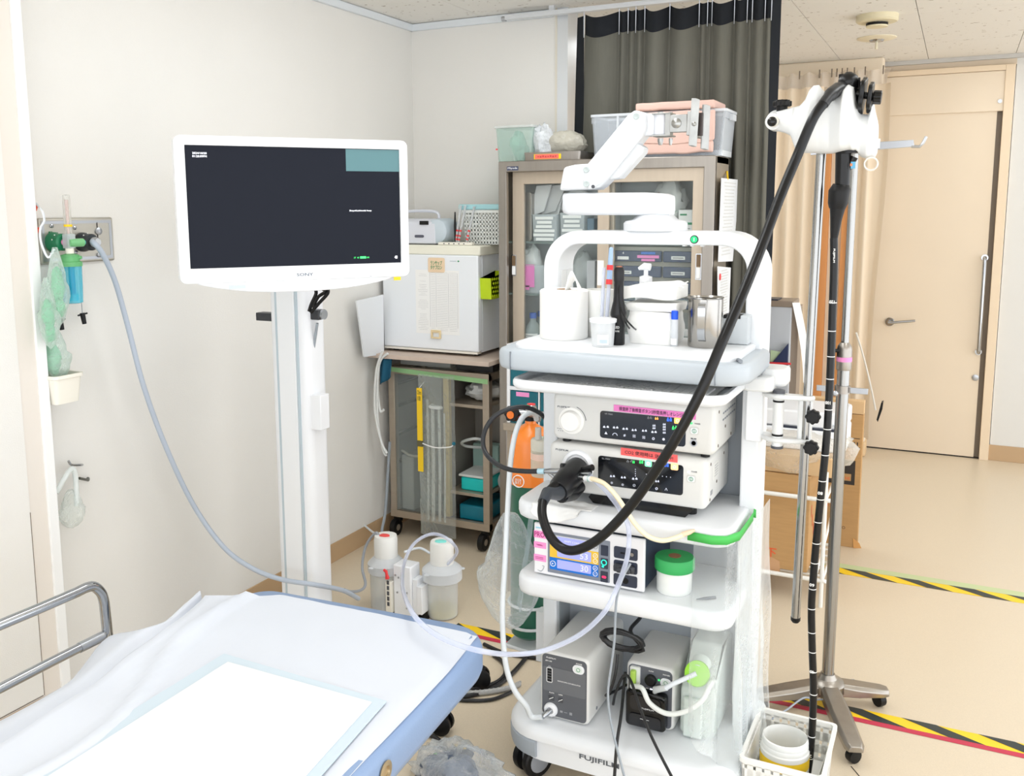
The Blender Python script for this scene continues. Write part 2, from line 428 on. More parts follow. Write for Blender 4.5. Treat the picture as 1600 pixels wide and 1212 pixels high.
hazard((-.60, 4.18, 0), (1.6, 4.165, 0), .07, 'yellow and black hazard tape with a pale green edge, nearer the door', green=True)
hazard((-1.66, 2.955, 0), (1.4, 2.99, 0), .058, 'yellow and black hazard tape with a crimson edge, under the pole stand', border=True, ph=.08)

# smoke detector and ceiling fitting
sd = at(1371, 24, Z=HC)
o = MB().lathe([(.095, 0), (.095, -.026), (.088, -.032), (.05, -.034)], sd, 28).build('smoke_detector', mat('detector_ivory', (226, 216, 184), .5), angle=30)
tag(o, 'ivory round smoke detector on the ceiling before the door', 'detector')
gr = MB()
for i in range(18):
    a = 2*PI*i/18; gr.box(-.011, .011, -.002, .002, -.050, -.036); 
    for p in gr.v[-8:]:
        x, y = p.x, p.y-.046; p.x = sd.x+x*math.cos(a)-y*math.sin(a); p.y = sd.y+x*math.sin(a)+y*math.cos(a); p.z += sd.z
gr.build('grille', BLACK, o)
MB().lathe([(.05, -.048), (.048, -.054), (.02, -.056)], sd, 24).build('lens_cap', mat('detector_ivory', (226, 216, 184), .5), o)
MB().lathe([(.044, -.034), (.044, -.05)], sd, 24).build('sensor_core', mat('detector_ivory', (226, 216, 184), .5), o)
sp = at(1370, 59, Z=HC)
o = MB().lathe([(.1, 0), (.1, -.004), (.09, -.008), (.04, -.012)], sp, 28).build('sprinkler', mat('detector_cream', (232, 222, 196), .5))
tag(o, 'flat round ceiling sprinkler behind the smoke detector', 'sprinkler')
MB().lathe([(.04, -.012), (.034, -.02), (.012, -.022)], sp, 20).build('ring', CHROME, o)
MB().tube([sp+V((0, 0, -.02)), sp+V((0, 0, -.06))], .007, 8).build('nozzle', mat('detector_cream', (232, 222, 196), .5), o)

# curtain rail
r = MB().box(-1.93, 1.2, 3.97, 4.0, 2.458, 2.472); r.box(-1.93, 1.2, 3.965, 4.005, 2.472, 2.477)
for x in (-1.7, -1.0, -.2, .6): r.box(x-.012, x+.012, 3.977, 3.993, 2.477, 2.5)
o = r.build('curtain_rail', mat('rail_white', (220, 223, 226), .35, .3)); tag(o, 'white curtain rail under the ceiling above the grey curtain', 'rail')
MB().tube([(-1.93, 3.985, 2.465), (-1.95, 3.985, 2.465)], .012, 10).build('end_cap', ALU, o)

# dark curtain: folds of grey cloth below a black header
CURT = mat('grey_curtain_cloth', (98, 97, 88), .85, noise_=.06, nscale=14, stretch=(6, 6, 1), bump=.1, bscale=500)
CURB = mat('black_curtain_mesh', (14, 19, 26), .9)
fx = [912, 967, 981, 993, 1007, 1046, 1092, 1105, 1112, 1147, 1167, 1175, 1195, 1205]     # pleat hooks across the photo
x0c, x1c = -1.535, -.712
hooks = [at(p, 20, Y=3.985).x for p in fx]
def depth(x):
    d = 0
    for i in range(len(hooks)-1):
        if hooks[i] <= x <= hooks[i+1]:
            g = hooks[i+1]-hooks[i]; u = (x-hooks[i])/g
            return -math.sin(PI*u)*min(.055, g*.55)+.012
    return .012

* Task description
Without the pictures, please reproduce each line of the listing above exactly, from the first one through the line bearing "hazard((-1.66, 2.955, 0), (1.4, 2.99, 0), .058, 'yellow".

* Exercise response
The Blender Python script for this scene continues. Write part 2, from line 428 on. More parts follow. Write for Blender 4.5. Treat the picture as 1600 pixels wide and 1212 pixels high.
hazard((-.60, 4.18, 0), (1.6, 4.165, 0), .07, 'yellow and black hazard tape with a pale green edge, nearer the door', green=True)
hazard((-1.66, 2.955, 0), (1.4, 2.99, 0), .058, 'yellow and black hazard tape with a crimson edge, under the pole stand', border=True, ph=.08)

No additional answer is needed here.